Their crew mowed over a dead bird left to rot, flung bark chip into the lawn, etc. I sent them a letter with these reasons and stating I wanted to terminate. They called me and claimed I am still liable for 75% of the remaining contract. I feel they violated and so breached the contract which that makes the whole thing void. Is this accurate?

Asked on June 6, 2012 under Business Law, Oregon

Answers:

SJZ, Member, New York Bar / FreeAdvice Contributing Attorney

Answered 11 years ago | Contributor

There is no easy answer to your question. Under the law, if someone "materially" violates a contract--which means he or she violates it in some significant or imporant way--the other party would be excused from its performance or obligations (e.g. payment) and would be able to terminate the contract. The question then is, would a reasonable person conclude that the things the crew did were so bad as to constitute a material breach--basically, so bad that they are not providing commercially acceptable lawn service--or not? That in turn will depend on the entire context--how often or how many times have they had problems? how much of an area of your lawn do the problems affect? have they corrected any problems after you made them aware of them? etc.

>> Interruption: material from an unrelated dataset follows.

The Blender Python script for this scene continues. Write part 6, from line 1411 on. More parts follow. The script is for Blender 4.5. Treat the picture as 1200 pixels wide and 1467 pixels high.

In short, for significant enough problems, you could terminate the contract and not have to pay; less significant problems would not let you do this; and it is impossible to say, based solely on what is written, where along that continuum this situation falls. One option: you could refuse to pay and see if they threaten or file a lawsuit; then if they do, either pay the amount due or try to settle for some amount you and they can both agree on.